Once off the pitch the GB women's team reassumed the social-feminine. The hairstyles, the clothes, the bangles, even the hand gestures were distinctly womanly.

Jessica Innes had been feminine in performance. Not that she needed to try - it was just her build and the cut of her face - no one was going to mistake her for a boy, nor her grace for 'the grace of a boy'. She was not even androgynous. The hips were narrow but the slenderness, however necessarily sinewy,  was not masculine. The same, to a greater or lesser extent, could be said of most of the female competitiors - rowers, cyclists, swimmers, riders - bar a few shot-putters and weight-lifters.

The footballers though did change in performance. For the duration of the game they were playing exactly as the men did, powerful and graceful in the same way. Not that we ever forgot they were women, it was just that our comprehension of what being a woman might be included the game we were watching. I am not sure it would have been quite the same ten years ago. The game was more courageous, more cut and thrust now, not quite between genders  but partaking of both.

I enjoyed the women's games as much as the men's. Or - I want to be strictly honest - almost as much. Maybe I still feared for their injuries.

We read Betjeman's notion of the grace of a boy as an aspect of his own early sexuality. Part of the weakness of the women's game in the past had been that it could look clumsy, an attempt to force the female body into a continuous performance of male gestures that made too strong a contrast with the self-control and grace of female gesture.
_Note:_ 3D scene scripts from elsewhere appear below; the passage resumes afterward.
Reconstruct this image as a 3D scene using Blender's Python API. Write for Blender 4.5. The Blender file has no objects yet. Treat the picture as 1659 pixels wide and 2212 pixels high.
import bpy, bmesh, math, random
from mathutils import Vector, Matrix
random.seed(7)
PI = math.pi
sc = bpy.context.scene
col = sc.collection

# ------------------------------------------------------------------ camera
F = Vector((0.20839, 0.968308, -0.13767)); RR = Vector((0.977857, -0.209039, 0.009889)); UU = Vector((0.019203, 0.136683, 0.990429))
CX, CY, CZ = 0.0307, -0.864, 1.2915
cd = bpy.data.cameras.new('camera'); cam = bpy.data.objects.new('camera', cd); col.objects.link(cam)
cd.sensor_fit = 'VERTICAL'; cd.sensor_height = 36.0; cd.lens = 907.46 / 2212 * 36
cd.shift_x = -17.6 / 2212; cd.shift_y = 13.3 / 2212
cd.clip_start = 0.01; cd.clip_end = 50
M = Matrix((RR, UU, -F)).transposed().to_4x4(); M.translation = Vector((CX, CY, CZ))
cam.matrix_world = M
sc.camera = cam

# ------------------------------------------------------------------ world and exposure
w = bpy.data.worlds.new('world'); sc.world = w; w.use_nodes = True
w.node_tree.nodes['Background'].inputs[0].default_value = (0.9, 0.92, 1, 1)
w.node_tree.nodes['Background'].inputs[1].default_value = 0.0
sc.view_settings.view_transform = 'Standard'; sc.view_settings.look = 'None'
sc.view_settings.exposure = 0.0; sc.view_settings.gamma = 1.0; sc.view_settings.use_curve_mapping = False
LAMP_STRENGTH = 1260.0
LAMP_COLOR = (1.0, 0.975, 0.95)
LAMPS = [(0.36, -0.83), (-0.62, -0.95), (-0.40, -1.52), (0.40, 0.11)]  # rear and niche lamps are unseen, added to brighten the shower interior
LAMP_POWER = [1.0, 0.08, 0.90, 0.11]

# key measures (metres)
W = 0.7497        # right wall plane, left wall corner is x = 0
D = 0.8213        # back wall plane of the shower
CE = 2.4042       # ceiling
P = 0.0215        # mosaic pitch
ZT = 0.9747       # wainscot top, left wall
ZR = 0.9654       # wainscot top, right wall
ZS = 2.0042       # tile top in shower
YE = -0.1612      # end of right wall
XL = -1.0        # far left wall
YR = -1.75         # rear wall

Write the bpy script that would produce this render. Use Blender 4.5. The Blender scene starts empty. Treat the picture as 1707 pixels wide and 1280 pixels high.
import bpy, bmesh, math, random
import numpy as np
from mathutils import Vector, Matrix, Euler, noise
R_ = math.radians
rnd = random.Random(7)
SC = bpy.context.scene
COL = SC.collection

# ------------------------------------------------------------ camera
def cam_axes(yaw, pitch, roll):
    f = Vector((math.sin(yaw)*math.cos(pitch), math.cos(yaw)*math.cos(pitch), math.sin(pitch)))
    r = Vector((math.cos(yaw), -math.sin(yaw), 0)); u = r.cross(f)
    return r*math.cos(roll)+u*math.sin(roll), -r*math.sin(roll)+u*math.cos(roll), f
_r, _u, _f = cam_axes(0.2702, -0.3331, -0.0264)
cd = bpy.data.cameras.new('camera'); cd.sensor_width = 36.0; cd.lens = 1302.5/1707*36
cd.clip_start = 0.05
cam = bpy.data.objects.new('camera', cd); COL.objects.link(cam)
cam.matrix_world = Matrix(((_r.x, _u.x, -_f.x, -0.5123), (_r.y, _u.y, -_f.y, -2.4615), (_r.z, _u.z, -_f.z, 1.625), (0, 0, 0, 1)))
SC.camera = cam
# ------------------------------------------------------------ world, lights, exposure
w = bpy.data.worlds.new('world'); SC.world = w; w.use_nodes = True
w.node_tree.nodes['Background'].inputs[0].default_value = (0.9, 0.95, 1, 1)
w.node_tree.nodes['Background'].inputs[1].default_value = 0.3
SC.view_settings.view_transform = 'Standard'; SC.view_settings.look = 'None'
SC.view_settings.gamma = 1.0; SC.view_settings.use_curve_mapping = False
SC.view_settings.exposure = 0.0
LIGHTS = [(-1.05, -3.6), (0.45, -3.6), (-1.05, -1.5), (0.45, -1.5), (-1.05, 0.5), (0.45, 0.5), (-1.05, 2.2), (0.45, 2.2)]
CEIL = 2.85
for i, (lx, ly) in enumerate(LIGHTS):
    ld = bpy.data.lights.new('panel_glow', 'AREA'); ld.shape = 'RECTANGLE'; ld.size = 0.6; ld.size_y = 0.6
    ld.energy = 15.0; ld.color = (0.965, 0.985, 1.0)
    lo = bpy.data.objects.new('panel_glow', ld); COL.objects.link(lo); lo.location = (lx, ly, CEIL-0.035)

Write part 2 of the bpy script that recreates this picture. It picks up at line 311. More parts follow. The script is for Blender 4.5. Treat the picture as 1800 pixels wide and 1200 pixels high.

Grace in hobnailed boots - I think of Shirley Bassey on Morecambe and Wise - is bathos. It was uneasy.

The uneasiness seems to have gone now. There was no performance of masculinity: the feminine had expanded to include movements that once seemed awkward.

In other words the girls done good. Until the quarter-final, of course.



2 comments:

Bob-B said...

Women's rugby can also be very good:

http://www.youtube.com/watch?v=5ImVtcmzaQQ

MK said...

I watched a fair bit of women's Olympic football, and as it was right on the heels of the Euro Cup, a comparison between the men's and women's games at the top level was possible. I found both riveting - the women played with great speed and athleticism and skill. About the only thing I found noticeably different was the velocity on shots from distance. And though this may be subjective, I thought that the women tended not to writhe around on the ground as much trying to sell fouls, which made the game far more enjoyable for me. Here in the US, I hope a women's league can finally make it.